Using a similar process, albeit on a smaller scale, lab technicians divide, sheet and mold the dough into loaves. From there, the dough is put in a pan, goes through a 60-minute proof time and then placed in the oven. Once the loaves are fully baked, they are cooled overnight and evaluated the next morning.

 

That evaluation includes measuring loaf volume and then slicing the bread to look at the texture of the crumb – important determinants of flour strength and how well it would perform in a commercial setting.

 

“We are trying to mimic that process as closely as we can because we want to simulate what they would potentially see in their system,” Brower said.

 

This whole process is repeated with every sample that comes into the lab – about 1,300 samples last year. The lab shares the results with mills as far away as Los Angeles, the Kansas farmers who sent in samples and university breeding programs – like K-State.
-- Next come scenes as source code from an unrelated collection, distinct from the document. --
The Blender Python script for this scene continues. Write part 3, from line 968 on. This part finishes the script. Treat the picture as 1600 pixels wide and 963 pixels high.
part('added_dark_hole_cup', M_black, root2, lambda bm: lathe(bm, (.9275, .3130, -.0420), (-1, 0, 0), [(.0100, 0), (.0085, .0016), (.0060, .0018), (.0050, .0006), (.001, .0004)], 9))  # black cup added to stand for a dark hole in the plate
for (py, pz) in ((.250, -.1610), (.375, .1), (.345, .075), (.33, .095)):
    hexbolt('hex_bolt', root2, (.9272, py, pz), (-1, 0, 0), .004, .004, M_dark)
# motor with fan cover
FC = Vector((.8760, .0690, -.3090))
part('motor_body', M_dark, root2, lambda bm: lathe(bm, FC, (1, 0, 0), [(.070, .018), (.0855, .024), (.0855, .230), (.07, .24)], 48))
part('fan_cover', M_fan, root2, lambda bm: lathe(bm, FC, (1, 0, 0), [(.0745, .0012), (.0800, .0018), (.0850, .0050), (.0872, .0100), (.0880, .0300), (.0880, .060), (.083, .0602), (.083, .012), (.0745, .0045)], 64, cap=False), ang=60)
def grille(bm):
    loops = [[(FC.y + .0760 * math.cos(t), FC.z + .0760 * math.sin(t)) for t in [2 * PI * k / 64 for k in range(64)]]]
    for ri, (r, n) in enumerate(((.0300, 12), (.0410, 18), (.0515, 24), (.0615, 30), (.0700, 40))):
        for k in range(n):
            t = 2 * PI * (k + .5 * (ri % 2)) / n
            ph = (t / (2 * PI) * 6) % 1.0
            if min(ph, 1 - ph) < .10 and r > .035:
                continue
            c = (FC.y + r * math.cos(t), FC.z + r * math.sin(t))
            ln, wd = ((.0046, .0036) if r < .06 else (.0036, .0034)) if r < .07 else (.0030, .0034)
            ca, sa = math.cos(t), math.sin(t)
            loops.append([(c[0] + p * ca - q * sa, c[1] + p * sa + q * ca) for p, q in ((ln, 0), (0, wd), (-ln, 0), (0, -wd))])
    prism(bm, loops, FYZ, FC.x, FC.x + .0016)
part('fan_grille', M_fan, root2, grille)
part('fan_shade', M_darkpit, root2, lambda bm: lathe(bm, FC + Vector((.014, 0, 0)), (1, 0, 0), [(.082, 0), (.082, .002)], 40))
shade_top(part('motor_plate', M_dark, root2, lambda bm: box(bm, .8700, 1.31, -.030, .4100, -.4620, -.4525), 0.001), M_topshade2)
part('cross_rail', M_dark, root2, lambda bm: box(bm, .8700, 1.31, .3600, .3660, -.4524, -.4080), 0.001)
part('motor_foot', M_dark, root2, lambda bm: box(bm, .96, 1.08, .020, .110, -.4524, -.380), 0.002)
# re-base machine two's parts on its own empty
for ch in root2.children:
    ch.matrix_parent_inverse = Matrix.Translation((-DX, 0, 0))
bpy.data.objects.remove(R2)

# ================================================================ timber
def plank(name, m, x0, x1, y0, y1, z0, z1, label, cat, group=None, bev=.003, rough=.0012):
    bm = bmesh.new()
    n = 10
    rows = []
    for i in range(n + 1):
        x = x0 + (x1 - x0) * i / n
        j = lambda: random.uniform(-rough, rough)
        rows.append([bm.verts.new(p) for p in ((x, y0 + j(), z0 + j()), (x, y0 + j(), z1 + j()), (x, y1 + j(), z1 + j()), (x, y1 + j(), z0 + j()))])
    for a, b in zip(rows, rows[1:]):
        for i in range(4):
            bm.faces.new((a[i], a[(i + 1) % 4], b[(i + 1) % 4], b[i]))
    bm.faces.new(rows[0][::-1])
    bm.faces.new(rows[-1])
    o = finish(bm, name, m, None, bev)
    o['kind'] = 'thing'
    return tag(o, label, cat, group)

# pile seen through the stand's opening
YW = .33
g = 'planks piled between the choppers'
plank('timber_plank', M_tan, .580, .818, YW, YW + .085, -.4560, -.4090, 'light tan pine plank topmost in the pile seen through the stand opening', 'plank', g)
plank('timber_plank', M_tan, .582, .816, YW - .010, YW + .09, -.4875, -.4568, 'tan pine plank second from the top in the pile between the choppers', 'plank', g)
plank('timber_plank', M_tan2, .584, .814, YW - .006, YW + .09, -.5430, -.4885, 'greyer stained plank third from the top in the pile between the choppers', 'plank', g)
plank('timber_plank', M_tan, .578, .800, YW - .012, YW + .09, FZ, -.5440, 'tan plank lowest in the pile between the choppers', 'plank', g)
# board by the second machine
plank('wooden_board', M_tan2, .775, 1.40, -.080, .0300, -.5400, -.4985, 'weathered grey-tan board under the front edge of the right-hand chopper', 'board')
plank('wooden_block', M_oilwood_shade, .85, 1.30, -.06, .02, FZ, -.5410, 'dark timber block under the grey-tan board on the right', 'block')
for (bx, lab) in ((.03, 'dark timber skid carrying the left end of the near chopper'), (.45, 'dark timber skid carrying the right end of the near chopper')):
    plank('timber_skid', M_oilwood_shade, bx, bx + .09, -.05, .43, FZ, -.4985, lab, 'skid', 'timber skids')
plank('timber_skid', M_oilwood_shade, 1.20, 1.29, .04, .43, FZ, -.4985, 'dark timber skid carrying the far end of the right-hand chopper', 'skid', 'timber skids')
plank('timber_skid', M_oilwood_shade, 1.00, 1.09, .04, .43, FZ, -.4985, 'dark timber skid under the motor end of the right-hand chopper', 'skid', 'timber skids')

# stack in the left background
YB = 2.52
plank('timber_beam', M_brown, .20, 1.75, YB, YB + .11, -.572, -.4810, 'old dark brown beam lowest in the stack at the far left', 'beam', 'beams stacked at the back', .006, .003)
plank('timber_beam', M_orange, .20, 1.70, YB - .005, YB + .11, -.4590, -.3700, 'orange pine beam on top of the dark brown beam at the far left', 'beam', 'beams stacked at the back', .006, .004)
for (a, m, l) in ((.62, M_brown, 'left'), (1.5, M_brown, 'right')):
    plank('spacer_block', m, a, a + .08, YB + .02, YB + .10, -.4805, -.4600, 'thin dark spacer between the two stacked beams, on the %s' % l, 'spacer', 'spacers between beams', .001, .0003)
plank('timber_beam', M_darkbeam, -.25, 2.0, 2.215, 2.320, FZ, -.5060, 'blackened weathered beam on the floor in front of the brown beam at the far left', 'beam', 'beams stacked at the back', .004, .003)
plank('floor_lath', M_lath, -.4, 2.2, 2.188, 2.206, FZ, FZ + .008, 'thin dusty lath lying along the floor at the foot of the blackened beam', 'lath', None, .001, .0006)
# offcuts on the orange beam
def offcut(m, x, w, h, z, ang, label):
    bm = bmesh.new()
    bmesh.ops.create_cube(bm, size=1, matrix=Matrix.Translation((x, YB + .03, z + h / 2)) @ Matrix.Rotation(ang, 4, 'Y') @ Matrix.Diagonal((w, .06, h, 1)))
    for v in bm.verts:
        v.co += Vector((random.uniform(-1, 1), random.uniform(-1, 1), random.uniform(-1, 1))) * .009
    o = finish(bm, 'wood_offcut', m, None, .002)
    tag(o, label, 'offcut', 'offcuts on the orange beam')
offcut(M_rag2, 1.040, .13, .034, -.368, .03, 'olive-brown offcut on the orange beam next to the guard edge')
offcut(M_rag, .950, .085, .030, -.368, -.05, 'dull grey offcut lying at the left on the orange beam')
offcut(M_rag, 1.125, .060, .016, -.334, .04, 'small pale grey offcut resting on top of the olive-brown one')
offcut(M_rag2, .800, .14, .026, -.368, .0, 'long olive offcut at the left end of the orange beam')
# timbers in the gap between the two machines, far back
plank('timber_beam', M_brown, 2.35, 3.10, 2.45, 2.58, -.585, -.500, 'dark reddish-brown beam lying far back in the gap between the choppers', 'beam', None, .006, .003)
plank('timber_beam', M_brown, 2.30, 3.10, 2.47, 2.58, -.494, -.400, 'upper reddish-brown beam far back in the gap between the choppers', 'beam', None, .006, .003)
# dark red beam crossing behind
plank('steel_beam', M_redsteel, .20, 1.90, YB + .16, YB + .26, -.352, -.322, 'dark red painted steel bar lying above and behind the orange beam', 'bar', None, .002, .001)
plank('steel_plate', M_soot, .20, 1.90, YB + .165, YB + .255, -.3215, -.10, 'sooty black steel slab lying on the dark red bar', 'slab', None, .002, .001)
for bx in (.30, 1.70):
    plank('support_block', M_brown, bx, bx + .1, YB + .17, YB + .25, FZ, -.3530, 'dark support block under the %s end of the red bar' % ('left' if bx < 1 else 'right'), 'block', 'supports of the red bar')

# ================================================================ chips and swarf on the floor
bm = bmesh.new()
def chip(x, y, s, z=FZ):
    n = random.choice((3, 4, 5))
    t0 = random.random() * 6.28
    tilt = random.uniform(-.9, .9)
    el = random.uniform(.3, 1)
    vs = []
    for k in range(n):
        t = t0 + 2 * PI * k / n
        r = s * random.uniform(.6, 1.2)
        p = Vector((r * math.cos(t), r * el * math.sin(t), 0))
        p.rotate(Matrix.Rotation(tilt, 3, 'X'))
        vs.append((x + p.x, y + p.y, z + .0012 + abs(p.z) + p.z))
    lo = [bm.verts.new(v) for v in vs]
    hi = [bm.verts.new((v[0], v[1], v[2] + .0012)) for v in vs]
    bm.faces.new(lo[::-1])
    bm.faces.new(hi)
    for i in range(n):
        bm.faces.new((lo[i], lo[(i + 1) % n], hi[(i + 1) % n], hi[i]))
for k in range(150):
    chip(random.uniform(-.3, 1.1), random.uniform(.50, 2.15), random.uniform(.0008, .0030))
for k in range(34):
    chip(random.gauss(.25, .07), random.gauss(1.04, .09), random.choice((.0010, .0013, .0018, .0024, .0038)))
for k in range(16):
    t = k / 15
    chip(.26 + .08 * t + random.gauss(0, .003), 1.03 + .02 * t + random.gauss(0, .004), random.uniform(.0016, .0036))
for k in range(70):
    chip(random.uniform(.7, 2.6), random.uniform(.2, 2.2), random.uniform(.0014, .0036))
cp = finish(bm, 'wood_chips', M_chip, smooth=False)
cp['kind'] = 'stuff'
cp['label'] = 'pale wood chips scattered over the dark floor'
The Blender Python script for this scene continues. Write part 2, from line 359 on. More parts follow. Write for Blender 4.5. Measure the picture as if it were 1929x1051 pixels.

The participation of wheat breeders is essential, especially since Grain Craft runs a preferred variety program for farmers.

 

“We couldn’t run a program like a preferred variety program without the cooperation from the breeders,” Brower said. “It’s so important that we have those samples coming in year after year because varieties are changing constantly. If those breeding programs are willing to work with us, it really does help us make decisions for what can go onto that preferred list.”

 

“It’s very important that those perform well for the farmers. We want to make sure that they have really good yield, quality, drought tolerance and pest resistance and all those things built in that are going to make it so the farmer can actually profit. But we also want to make sure that the quality is going to work out for our bakers.”